**Task prompt**. Answer with a single number, the count of lines holding the word "that".

>> start Dataset extract

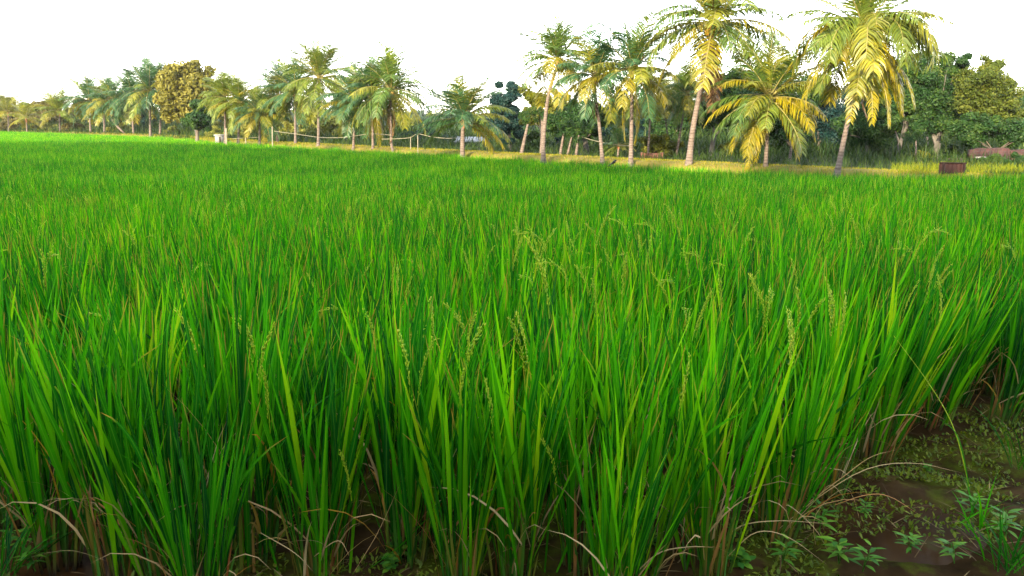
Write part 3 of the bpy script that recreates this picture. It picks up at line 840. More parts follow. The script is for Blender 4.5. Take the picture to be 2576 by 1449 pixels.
# ------------------------------------------------------------------ weeds and puddles on the mud
def build_front():
    # water lying in the hollows
    M_W = bpy.data.materials.new('muddy_water'); M_W.use_nodes = True
    nt = M_W.node_tree; p = nt.nodes['Principled BSDF']
    ns = nt.nodes.new('ShaderNodeTexNoise'); ns.inputs['Scale'].default_value = 5; ns.inputs['Detail'].default_value = 6
    r = ramp(nt.nodes, [(0.35, (0.022, 0.010, 0.004)), (0.6, (0.040, 0.019, 0.006)), (0.75, (0.04, 0.045, 0.008))])
    tc = nt.nodes.new('ShaderNodeTexCoord'); nt.links.new(tc.outputs['Object'], ns.inputs[0])
    nt.links.new(ns.outputs['Fac'], r.inputs[0]); nt.links.new(r.outputs[0], p.inputs['Base Color'])
    p.inputs['Roughness'].default_value = 0.3; p.inputs['Specular IOR Level'].default_value = 0.03
    bp = nt.nodes.new('ShaderNodeBump'); bp.inputs['Strength'].default_value = 0.08; bp.inputs['Distance'].default_value = 0.01
    nt.links.new(ns.outputs['Fac'], bp.inputs['Height']); nt.links.new(bp.outputs[0], p.inputs['Normal'])
    for (X, Y, rx, ry) in PUDDLES:
        rx *= 1.45; ry *= 1.45
        c = on_ground(X, Y)
        n = 40; V = [(0, 0, 0)]
        for k in range(n):
            a = 2 * PI * k / n
            q = 1 + 0.28 * mnoise.noise(Vector((math.cos(a) * 1.5 + X, math.sin(a) * 1.5, 0))) + 0.12 * mnoise.noise(Vector((math.cos(a) * 5 + X, math.sin(a) * 5, 4)))
            V.append((rx * q * math.cos(a), ry * q * math.sin(a), 0))
        T = np.array([(0, 1 + k, 1 + (k + 1) % n) for k in range(n)])
        link('puddle', mesh_np('puddle', np.array(V), [T], [M_W]), loc=(c.x, c.y, gz(c.x, c.y) - 0.032), kind='structure')
    # low creeping green growth on the mud
    g = Geo()
    N = 13000
    B = []
    while len(B) < N:
        x, y = random.uniform(-1.6, 3.2), random.uniform(1.7, 4.6)
        right = x > FIELD_R(y) - 0.25
        front = y < 2.35 or right
        if not front: continue
        nv = mnoise.noise(Vector((x * 3.3, y * 3.3, 9))) + 0.5 * mnoise.noise(Vector((x * 9, y * 9, 2)))
        if nv < 0.02: continue
        B.append((x, y, gz(x, y) + 0.01 + 0.05 * mnoise.noise(Vector((x * 1.7, y * 1.7, 0)))))
    B = np.array(B)
    ph = rng.random(N) * 2 * PI
    ribbons(g, B, ph, rng.uniform(0.2, 1.3, N), rng.uniform(0.1, 0.6, N), rng.uniform(0.008, 0.024, N), rng.uniform(0.006, 0.014, N), 2, rng.random(N), fold=False, taper=3, narrow=0.4)
    link('moss', g.mesh('moss', [mat_leaf('moss_leaf', (0.04, 0.075, 0.006), (0.09, 0.135, 0.010), (0.15, 0.19, 0.015))]), kind='stuff', label='low yellow-green moss creeping over the wet mud', cat='moss')

    # straw litter lying on the mud
    g = Geo(); B = []
    while len(B) < 700:
        x, y = random.uniform(-1.6, 3.4), random.uniform(1.75, 4.6)
        if x > FIELD_R(y) - 0.3 or y < 2.3:
            B.append((x, y, gz(x, y) + 0.012 + 0.05 * mnoise.noise(Vector((x * 1.7, y * 1.7, 0)))))
    B = np.array(B); n = len(B)
    ribbons(g, B, rng.random(n) * 2 * PI, rng.uniform(1.1, 1.5, n), rng.uniform(0.0, 0.35, n), rng.uniform(0.02, 0.11, n), rng.uniform(0.002, 0.005, n), 4, rng.random(n), fold=False, narrow=0.8)
    link('straw_litter', g.mesh('straw_litter', [M_LITTER]), kind='stuff', label='scraps of old straw lying on the wet mud', cat='straw')

    def oval_leaf(g, base, phi, el, length, width, tint):
        S = 6
        s = np.linspace(0, 1, S + 1)
        th = (PI / 2 - el) + 0.5 * s
        P = np.array(base, float)[None] + np.stack([np.cumsum(np.sin(th)) * math.cos(phi), np.cumsum(np.sin(th)) * math.sin(phi), np.cumsum(np.cos(th))], 1) * length / S
        w = np.sin(np.clip(s, 0.02, 0.98) ** 0.75 * PI) * width * 0.5
        W = np.array([-math.sin(phi), math.cos(phi), 0])
        V = np.stack([P - W * w[:, None], P + np.array([0, 0, -0.12]) * w[:, None], P + W * w[:, None]], 1).reshape(-1, 3)
        idx = np.arange((S + 1) * 3).reshape(S + 1, 3)
        Q = np.stack([idx[:-1, :-1], idx[:-1, 1:], idx[1:, 1:], idx[1:, :-1]], -1).reshape(-1, 4)
        g.add(V, Q, tint)

    def weed(nstem, height, ll, lw, spread=0.5):
        gs, gl = Geo(), Geo()
        for k in range(nstem):
            phi = random.uniform(0, 2 * PI); th = random.uniform(0.1, spread)
            top = Vector((math.sin(th) * math.cos(phi), math.sin(th) * math.sin(phi), math.cos(th))) * height * random.uniform(0.6, 1)
            V, f = tube([(0, 0, -0.01), tuple(top * 0.5 + Vector((0, 0, 0.004))), tuple(top)], [0.0022, 0.0018, 0.001], 4)
            gs.add(V, f, 0.4)
            nl = random.randint(4, 7)
            for i in range(nl):
                b = top * (0.35 + 0.65 * i / (nl - 1))
                oval_leaf(gl, tuple(b), phi + i * 2.4 + random.uniform(-0.3, 0.3), random.uniform(0.0, 0.6), ll * random.uniform(0.7, 1.15), lw * random.uniform(0.8, 1.15), random.random())
        return gs.mesh('weed_stem', [L_WEED]), gl.mesh('weed_leaves', [L_WEED], True)
    lance = [weed(3, 0.10, 0.062, 0.018) for _ in range(4)]
    roundl = [weed(5, 0.055, 0.030, 0.024, 1.0) for _ in range(4)]
    W = [  # X, Y, kind, scale, label
        (60, 1390, 'l', 1.1, 'broad-leaved green weed in the puddle at the bottom left corner', 'weed'),
        (110, 1300, 'l', 0.8, 'small weed with pale leaf tips growing among rice stems at the left edge', 'weed'),
        (30, 1330, 'l', 0.9, 'weed with bluish leaves at the left frame edge', 'weed'),
        (90, 1440, 'l', 1.0, 'lowest weed in the bottom left corner, cut by the frame', 'weed'),
        (1000, 1400, 'r', 1.3, 'round-leaved blue-green weed in the dark gap left of bottom centre', 'weed'),
        (985, 1440, 'r', 1.2, 'round-leaved weed at the frame bottom, under the dark gap between clumps', 'weed'),
        (1430, 1400, 'r', 1.0, 'round-leaved weed half hidden behind the bottom centre clumps', 'weed'),
        (1640, 1380, 'r', 1.1, 'round-leaved weed on the small mud patch right of bottom centre', 'weed'),
        (1690, 1330, 'l', 1.1, 'dim broad-leaved weed in the shade between two front clumps', 'weed'),
        (1600, 1425, 'r', 1.2, 'round-leaved weed at the foot of the short front clump', 'weed'),
        (1800, 1435, 'l', 1.2, 'bright lime weed at the frame bottom under the bleached straw', 'weed'),
        (1860, 1430, 'r', 1.5, 'bright low weed mat right of the bleached straw', 'weed'),
        (1965, 1425, 'l', 1.1, 'bright weed standing at the foot of the bowed straws', 'weed'),
        (2060, 1340, 'l', 1.2, 'weed with one yellow leaf bending to the right over the mud', 'weed'),
        (2110, 1420, 'l', 1.3, 'tall broad-leaved weed at the frame bottom left of the brown puddle', 'weed'),
        (2170, 1440, 'l', 1.1, 'weed cut by the frame bottom just below the brown puddle', 'weed'),
        (2175, 1310, 'l', 0.8, 'slender upright weed seedling beside the brown puddle', 'weed'),
        (2290, 1395, 'l', 1.0, 'dark flat-leaved weed in front of the brown puddle', 'weed'),
        (2450, 1300, 'l', 1.2, 'weed with a pale leaf on the mud at the right, behind the puddle', 'weed'),
        (2400, 1420, 'l', 1.0, 'low dark weed right of the brown puddle at the frame bottom', 'weed'),
        (2530, 1360, 'l', 1.3, 'weed in the bottom right corner beside the grass tuft', 'weed'),
        (2330, 1190, 'r', 0.8, 'little pale round-leaved weed on the mossy mud', 'weed'),
    ]
    for X, Y, k, s, lb, ct in W:
        c = on_ground(X, Y)
        st, lf = random.choice(lance if k == 'l' else roundl)
        r = link('weed', None, None, (c.x, c.y, gz(c.x, c.y) + 0.01), lb, ct, 'weeds on the wet mud')
        s *= 0.62; r.rotation_euler.z = random.uniform(0, 6.28); r.scale = (s, s, s)
        link('stem', st, r); link('leaves', lf, r)
    # grass tufts
    def tuft(X, Y, n, L, lb, lean=0.6, phi0=None, w=0.007):
        c = on_ground(X, Y)
        g = Geo()
        b = np.stack([rng.normal(0, 0.02, n), rng.normal(0, 0.02, n), np.zeros(n)], 1)
        ph = rng.random(n) * 2 * PI if phi0 is None else rng.normal(phi0, 0.6, n)
        ribbons(g, b, ph, rng.uniform(0.1, lean, n), rng.uniform(0.2, 0.9, n), rng.uniform(0.6, 1.1, n) * L, np.full(n, w), 6, rng.uniform(0, 0.6, n), twist=rng.normal(0, 0.6, n))
        o = link('grass_tuft', g.mesh('grass_tuft', [M_RICE], True), None, (c.x, c.y, gz(c.x, c.y)), lb, 'grass', 'grass tufts on the mud')
    tuft(2530, 1430, 26, 0.24, 'dark green grass tuft in the bottom right corner of the mud', 0.9)
    tuft(2440, 1330, 14, 0.18, 'thin grass tuft on the mud between the puddle and right frame edge', 1.0)
    tuft(20, 1448, 22, 0.26, 'bright grass tuft leaning right in the bottom left corner', 0.9, 0.6, 0.009)
    tuft(0, 1260, 10, 0.28, 'sparse grass tuft at the left frame edge over dry stubble', 0.9, 0.3)
    tuft(2570, 1180, 14, 0.30, 'upright grass tuft at the right frame edge over the mud', 0.5)
    # the thin flowering grass spike that bows over the mud
    sp = link('grass_spike', None, None, on_ground(2440, 1230), 'thin bowed grass stalk rising from the mud at right', 'grass stalk')
    P0 = [at_dist(2440, 1230, 2.5), at_dist(2400, 1080, 2.55), at_dist(2340, 970, 2.6), at_dist(2245, 840, 2.68)]
    inv = sp.location
    V, f = tube([tuple(p - inv) for p in spline(P0, 20)], list(np.linspace(0.0022, 0.0008, 20)), 4)
    g = Geo(); g.add(V, f, 0.55)
    link('stem', g.mesh('spike_stem', [M_GRAIN]), sp)
    g = path_blade([at_dist(2440, 1230, 2.5) - inv, at_dist(2410, 1100, 2.52) - inv, at_dist(2360, 1050, 2.54) - inv], 0.006, mat_tint=0.3)
    link('leaf', g.mesh('spike_leaf', [M_RICE]), sp)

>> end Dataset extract

**Result for this task**. 2